After acknowledging that a year-end deadline for an Israeli-Palestinian agreement will not be met, Rice toured Jenin in advance of today's meeting in Egypt of international peacemakers, who hope to consolidate the modest progress and keep talks alive amid political transitions in the United States and Israel.

"Even under difficult circumstances . . . this is a place of hope, this is a place of inspiration, and ultimately a place from where the Palestinian state will spring up," said Rice, who held up the West Bank tour as a model for Palestinian self-governance.

Six years ago, Jenin endured some of the bloodiest Israeli-Palestinian fighting. Rice, the first US secretary of state to visit, praised the town's return to relative calm since President Mahmoud Abbas's forces deployed there in the spring.

"That it could be reborn this way is in many ways an affirmation that nothing is impossible," she told reporters at a news conference with the Palestinian prime minister, Salaam Fayyad.

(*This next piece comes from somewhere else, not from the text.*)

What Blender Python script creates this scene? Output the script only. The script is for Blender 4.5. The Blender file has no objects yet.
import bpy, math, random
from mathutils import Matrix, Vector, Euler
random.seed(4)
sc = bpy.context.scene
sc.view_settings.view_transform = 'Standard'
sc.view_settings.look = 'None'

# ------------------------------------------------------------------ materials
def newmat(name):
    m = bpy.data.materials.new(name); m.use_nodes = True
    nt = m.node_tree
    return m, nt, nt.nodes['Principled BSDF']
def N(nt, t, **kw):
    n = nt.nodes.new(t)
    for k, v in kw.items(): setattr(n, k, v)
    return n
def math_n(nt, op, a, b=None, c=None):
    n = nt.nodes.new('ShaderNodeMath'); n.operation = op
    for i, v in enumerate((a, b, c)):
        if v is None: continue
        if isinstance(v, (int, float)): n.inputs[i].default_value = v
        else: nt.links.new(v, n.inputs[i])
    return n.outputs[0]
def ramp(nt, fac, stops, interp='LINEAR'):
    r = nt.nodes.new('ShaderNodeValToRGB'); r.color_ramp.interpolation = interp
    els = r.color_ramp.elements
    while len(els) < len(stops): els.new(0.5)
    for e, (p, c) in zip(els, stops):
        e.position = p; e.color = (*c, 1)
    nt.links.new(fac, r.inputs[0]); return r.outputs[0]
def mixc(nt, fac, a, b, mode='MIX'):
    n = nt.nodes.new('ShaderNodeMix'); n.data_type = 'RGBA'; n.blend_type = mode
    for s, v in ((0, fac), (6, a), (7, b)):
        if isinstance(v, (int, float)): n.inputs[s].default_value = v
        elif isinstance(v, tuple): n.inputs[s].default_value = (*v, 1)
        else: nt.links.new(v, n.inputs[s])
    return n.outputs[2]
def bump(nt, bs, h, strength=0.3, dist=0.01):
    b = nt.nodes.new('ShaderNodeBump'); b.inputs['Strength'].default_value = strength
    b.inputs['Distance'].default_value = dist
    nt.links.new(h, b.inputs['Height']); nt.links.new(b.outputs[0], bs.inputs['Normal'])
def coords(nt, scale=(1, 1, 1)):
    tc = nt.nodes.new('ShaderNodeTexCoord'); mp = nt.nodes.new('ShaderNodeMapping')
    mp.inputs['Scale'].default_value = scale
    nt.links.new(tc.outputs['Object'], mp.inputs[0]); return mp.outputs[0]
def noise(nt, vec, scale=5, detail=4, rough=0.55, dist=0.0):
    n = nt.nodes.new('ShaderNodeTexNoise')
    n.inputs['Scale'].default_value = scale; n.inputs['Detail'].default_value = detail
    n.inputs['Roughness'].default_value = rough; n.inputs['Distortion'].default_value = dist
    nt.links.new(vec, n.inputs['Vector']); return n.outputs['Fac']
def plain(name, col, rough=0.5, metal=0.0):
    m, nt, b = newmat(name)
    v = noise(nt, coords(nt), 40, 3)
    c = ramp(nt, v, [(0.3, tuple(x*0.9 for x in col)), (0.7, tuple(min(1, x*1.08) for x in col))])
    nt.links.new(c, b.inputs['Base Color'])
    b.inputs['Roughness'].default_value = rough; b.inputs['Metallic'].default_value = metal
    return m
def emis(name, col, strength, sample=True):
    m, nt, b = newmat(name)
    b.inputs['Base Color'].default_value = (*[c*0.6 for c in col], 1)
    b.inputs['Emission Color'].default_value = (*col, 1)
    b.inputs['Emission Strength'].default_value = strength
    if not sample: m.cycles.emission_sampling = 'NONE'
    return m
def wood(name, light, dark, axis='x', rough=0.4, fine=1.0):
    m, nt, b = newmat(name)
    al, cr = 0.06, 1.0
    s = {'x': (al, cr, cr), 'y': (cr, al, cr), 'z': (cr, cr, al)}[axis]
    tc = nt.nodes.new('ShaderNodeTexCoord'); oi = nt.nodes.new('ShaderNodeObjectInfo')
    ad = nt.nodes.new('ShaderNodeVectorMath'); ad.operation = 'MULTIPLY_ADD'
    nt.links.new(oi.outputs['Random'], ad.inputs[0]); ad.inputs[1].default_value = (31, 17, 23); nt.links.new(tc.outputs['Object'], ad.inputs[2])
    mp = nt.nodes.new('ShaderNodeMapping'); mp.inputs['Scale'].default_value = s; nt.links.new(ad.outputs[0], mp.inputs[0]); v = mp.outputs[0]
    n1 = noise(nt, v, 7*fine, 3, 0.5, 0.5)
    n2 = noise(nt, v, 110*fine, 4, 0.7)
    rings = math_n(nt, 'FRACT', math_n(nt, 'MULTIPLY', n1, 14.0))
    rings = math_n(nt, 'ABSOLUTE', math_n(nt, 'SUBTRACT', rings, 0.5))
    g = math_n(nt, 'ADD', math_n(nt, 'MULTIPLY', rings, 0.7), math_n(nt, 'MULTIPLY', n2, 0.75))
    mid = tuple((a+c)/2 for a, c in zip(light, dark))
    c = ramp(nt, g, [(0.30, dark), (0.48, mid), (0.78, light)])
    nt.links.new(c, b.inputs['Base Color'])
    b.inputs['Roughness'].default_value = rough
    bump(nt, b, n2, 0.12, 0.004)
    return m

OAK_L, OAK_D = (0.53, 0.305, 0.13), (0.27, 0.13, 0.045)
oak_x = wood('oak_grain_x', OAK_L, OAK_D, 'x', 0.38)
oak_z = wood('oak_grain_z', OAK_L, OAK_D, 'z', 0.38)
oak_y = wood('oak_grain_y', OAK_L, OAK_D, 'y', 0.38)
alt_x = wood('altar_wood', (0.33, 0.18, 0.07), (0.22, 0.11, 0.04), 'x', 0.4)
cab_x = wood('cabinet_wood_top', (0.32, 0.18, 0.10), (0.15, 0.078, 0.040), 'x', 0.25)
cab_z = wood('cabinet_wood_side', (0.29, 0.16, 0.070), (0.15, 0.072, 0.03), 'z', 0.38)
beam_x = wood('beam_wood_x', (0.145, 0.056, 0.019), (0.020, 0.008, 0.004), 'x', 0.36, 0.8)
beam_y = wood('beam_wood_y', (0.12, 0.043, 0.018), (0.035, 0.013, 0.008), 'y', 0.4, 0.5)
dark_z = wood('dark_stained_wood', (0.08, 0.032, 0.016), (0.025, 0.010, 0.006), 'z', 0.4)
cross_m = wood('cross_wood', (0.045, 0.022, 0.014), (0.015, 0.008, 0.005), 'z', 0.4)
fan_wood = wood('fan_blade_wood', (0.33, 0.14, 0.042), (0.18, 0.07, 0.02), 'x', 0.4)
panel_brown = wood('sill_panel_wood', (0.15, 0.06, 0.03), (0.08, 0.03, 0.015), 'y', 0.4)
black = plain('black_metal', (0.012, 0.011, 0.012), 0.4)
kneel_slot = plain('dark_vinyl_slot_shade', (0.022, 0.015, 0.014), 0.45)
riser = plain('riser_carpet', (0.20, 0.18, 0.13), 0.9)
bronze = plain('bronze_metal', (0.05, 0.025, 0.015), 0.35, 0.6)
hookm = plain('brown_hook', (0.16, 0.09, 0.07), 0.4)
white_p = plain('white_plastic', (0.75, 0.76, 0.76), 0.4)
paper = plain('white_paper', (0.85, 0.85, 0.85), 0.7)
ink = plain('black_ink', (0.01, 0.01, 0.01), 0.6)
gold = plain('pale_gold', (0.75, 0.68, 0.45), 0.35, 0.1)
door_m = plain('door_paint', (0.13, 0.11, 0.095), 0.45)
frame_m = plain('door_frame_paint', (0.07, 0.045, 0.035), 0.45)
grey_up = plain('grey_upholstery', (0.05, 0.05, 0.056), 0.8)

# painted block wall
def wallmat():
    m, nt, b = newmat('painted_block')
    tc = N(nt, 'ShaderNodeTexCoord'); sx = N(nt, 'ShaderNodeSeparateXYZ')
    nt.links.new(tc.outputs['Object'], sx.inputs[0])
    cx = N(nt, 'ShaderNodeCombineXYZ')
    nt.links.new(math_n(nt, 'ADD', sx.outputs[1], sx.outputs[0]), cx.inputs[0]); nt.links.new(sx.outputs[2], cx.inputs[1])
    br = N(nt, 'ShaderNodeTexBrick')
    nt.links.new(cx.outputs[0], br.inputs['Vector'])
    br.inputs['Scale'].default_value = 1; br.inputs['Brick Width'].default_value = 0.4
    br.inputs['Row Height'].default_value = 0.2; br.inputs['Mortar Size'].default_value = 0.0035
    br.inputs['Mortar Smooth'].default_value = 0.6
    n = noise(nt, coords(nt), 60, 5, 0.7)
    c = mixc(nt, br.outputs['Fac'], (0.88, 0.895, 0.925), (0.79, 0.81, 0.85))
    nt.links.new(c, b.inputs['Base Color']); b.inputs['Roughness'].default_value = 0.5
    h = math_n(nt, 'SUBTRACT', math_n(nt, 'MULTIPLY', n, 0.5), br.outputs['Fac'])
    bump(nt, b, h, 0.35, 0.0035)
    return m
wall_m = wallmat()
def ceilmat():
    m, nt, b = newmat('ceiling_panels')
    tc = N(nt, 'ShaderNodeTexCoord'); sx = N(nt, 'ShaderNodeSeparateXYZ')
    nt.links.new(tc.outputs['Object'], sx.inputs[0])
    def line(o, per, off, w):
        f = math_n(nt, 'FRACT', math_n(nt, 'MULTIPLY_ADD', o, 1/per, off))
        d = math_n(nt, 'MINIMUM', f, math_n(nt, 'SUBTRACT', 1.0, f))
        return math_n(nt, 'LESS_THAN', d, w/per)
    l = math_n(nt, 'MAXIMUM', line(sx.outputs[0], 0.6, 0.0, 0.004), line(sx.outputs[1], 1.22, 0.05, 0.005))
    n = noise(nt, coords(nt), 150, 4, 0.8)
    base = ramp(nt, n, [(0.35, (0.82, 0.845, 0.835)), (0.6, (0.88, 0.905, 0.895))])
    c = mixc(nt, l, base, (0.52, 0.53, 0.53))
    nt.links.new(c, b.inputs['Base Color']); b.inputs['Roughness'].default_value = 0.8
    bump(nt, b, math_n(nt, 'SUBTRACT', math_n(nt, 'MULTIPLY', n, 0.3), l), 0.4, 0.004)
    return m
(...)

Abbas's security forces have tried to assert control in more areas of the West Bank over the past year, going after criminals, vigilantes, and Hamas militants, whose faction seized control of the Gaza Strip last year from Abbas's Fatah movement.

Rice will meet today with representatives of the quartet of Middle East peace mediators - the United States, the European Union, the United Nations, and Russia.

In a separate development yesterday, a senior Hamas official in Syria said his group would boycott reconciliation talks with Fatah that had been scheduled for tomorrow in Cairo. The Egyptian government said the session would be indefinitely postponed.

Hamas and Fatah were expected to discuss forming a joint government, rebuilding security forces, and setting a date for presidential and legislative elections.

But deputy Hamas leader Moussa Abu Marzouk said Fatah had reneged on a pledge to release hundreds of Hamas prisoners it holds ahead of the dialogue, prompting the boycott. Fatah maintains that it has no political prisoners and holds only "detainees for breaking the law."

Rice and Fayyad said the state-building elements under way in Jenin could not be separated from political negotiations that focus on the borders of a Palestinian state, control of Jerusalem and its holy sites, as well as the fate of Palestinian refugees.

Jenin residents had mixed feelings about Rice's visit. Some said they are grateful for safer streets but believe an agreement with Israel on Palestinian statehood is a long way off.

"You don't see stolen cars, you don't see people breaking the law in public," said Mohammed Hamdan, a 48-year-old barber. "But we are looking for peace, and they have been negotiating for a long time without any real progress."